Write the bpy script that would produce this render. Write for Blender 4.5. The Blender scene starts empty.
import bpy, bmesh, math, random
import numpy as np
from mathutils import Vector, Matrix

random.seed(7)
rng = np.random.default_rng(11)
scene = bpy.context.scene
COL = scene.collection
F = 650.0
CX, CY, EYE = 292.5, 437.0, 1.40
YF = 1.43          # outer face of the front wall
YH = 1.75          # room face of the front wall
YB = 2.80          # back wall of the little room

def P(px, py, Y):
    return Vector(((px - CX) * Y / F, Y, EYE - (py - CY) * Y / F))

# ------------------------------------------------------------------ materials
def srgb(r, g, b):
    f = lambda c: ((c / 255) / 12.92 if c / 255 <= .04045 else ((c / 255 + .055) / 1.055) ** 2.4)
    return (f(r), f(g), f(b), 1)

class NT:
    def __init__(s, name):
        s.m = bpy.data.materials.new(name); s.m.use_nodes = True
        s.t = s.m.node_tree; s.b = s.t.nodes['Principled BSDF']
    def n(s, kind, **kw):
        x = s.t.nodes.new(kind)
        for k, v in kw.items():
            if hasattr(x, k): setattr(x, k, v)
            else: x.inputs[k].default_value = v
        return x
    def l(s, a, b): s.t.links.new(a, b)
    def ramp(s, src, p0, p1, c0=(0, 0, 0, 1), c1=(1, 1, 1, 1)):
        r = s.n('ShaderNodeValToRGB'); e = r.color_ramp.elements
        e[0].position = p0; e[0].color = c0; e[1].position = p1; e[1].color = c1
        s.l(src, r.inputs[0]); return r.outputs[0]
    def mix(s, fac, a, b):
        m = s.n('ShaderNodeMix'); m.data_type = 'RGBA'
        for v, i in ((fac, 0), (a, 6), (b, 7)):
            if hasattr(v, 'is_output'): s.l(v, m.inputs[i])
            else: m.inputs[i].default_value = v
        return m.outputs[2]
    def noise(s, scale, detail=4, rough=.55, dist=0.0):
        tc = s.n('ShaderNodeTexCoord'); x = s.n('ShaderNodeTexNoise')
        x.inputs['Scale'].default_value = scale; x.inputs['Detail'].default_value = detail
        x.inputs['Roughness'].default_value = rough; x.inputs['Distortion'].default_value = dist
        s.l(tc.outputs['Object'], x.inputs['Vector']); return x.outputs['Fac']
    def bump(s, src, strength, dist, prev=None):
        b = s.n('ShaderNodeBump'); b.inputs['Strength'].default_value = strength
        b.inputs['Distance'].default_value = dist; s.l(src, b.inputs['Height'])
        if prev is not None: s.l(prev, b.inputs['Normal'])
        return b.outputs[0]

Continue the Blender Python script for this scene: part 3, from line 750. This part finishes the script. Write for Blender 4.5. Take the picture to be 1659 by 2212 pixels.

#### GIVEN PROBLEM:
Quote all the records exactly, please, leaving none out.

#### EXERCISE RESPONSE:
Write the bpy script that would produce this render. Write for Blender 4.5. The Blender scene starts empty.
import bpy, bmesh, math, random
import numpy as np
from mathutils import Vector, Matrix

random.seed(7)
rng = np.random.default_rng(11)
scene = bpy.context.scene
COL = scene.collection
F = 650.0
CX, CY, EYE = 292.5, 437.0, 1.40
YF = 1.43          # outer face of the front wall
YH = 1.75          # room face of the front wall
YB = 2.80          # back wall of the little room

def P(px, py, Y):
    return Vector(((px - CX) * Y / F, Y, EYE - (py - CY) * Y / F))

# ------------------------------------------------------------------ materials
def srgb(r, g, b):
    f = lambda c: ((c / 255) / 12.92 if c / 255 <= .04045 else ((c / 255 + .055) / 1.055) ** 2.4)
    return (f(r), f(g), f(b), 1)

class NT:
    def __init__(s, name):
        s.m = bpy.data.materials.new(name); s.m.use_nodes = True
        s.t = s.m.node_tree; s.b = s.t.nodes['Principled BSDF']
    def n(s, kind, **kw):
        x = s.t.nodes.new(kind)
        for k, v in kw.items():
            if hasattr(x, k): setattr(x, k, v)
            else: x.inputs[k].default_value = v
        return x
    def l(s, a, b): s.t.links.new(a, b)
    def ramp(s, src, p0, p1, c0=(0, 0, 0, 1), c1=(1, 1, 1, 1)):
        r = s.n('ShaderNodeValToRGB'); e = r.color_ramp.elements
        e[0].position = p0; e[0].color = c0; e[1].position = p1; e[1].color = c1
        s.l(src, r.inputs[0]); return r.outputs[0]
    def mix(s, fac, a, b):
        m = s.n('ShaderNodeMix'); m.data_type = 'RGBA'
        for v, i in ((fac, 0), (a, 6), (b, 7)):
            if hasattr(v, 'is_output'): s.l(v, m.inputs[i])
            else: m.inputs[i].default_value = v
        return m.outputs[2]
    def noise(s, scale, detail=4, rough=.55, dist=0.0):
        tc = s.n('ShaderNodeTexCoord'); x = s.n('ShaderNodeTexNoise')
        x.inputs['Scale'].default_value = scale; x.inputs['Detail'].default_value = detail
        x.inputs['Roughness'].default_value = rough; x.inputs['Distortion'].default_value = dist
        s.l(tc.outputs['Object'], x.inputs['Vector']); return x.outputs['Fac']
    def bump(s, src, strength, dist, prev=None):
        b = s.n('ShaderNodeBump'); b.inputs['Strength'].default_value = strength
        b.inputs['Distance'].default_value = dist; s.l(src, b.inputs['Height'])
        if prev is not None: s.l(prev, b.inputs['Normal'])
        return b.outputs[0]

Continue the Blender Python script for this scene: part 3, from line 750. This part finishes the script. Write for Blender 4.5. Take the picture to be 1659 by 2212 pixels.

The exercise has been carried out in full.